We might be at the top of the food chain, but the sun is at the bottom of it. This means any plant that gets its energy from the sun and any animal that might feed on these plants, including us humans, will slowly but surely run out of food. Without plants and livestock to feed us, humans that survive a potential nuclear war will depend on food stockpiles. But these supplies are unlikely to get us far. In the early months, remaining humans would have to start relying on hunting and fishing. But even that wouldn’t last long, as without sunlight, the delicate balance of our world’s ecosystem would be disrupted. Wild animals would have a hard time adapting to scarcity of food and drastic changes in the weather would make oceans considerably colder, wiping out the fish population quickly. 

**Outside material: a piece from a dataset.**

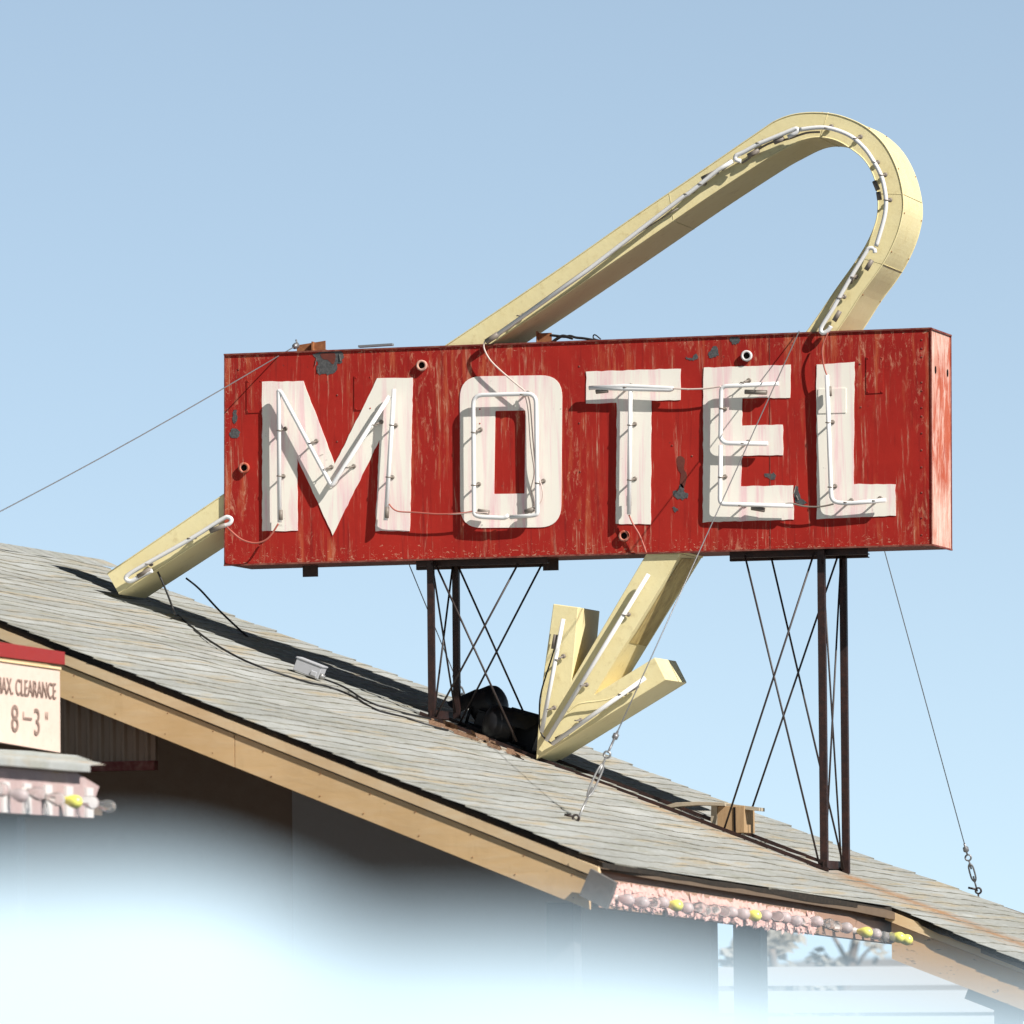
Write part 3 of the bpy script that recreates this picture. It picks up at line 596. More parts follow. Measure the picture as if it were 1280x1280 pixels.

It is theorized that a nuclear winter could last up to 25 years and we don’t know if this would be the end of humanity or not. Because the human kind actually survived an ice age in the past. But this was only possible because Africa was not affected by the ice age as much as the other continents. When you factor in the lack of sunlight, our fate becomes grimmer.

Some people will surely survive a possible nuclear war and the winter that might come after it. There are already fallout shelters all over the world that will be the only safe havens. And they will likely be saved for the richest and most influential people. Which makes you question if we should ever stop worrying. 

Luckily, we are fully aware of the dangers of a large-scale nuclear war nowadays and this fact contributed to the uneasy stalemate between the superpowers. So, maybe the possibility of nuclear winter is almost a good thing. In the end, self-preservation might be the only thing that stops nuclear powers from doing the unthinkable. Because once the genie is out of the bottle, it will be hard to put it back in.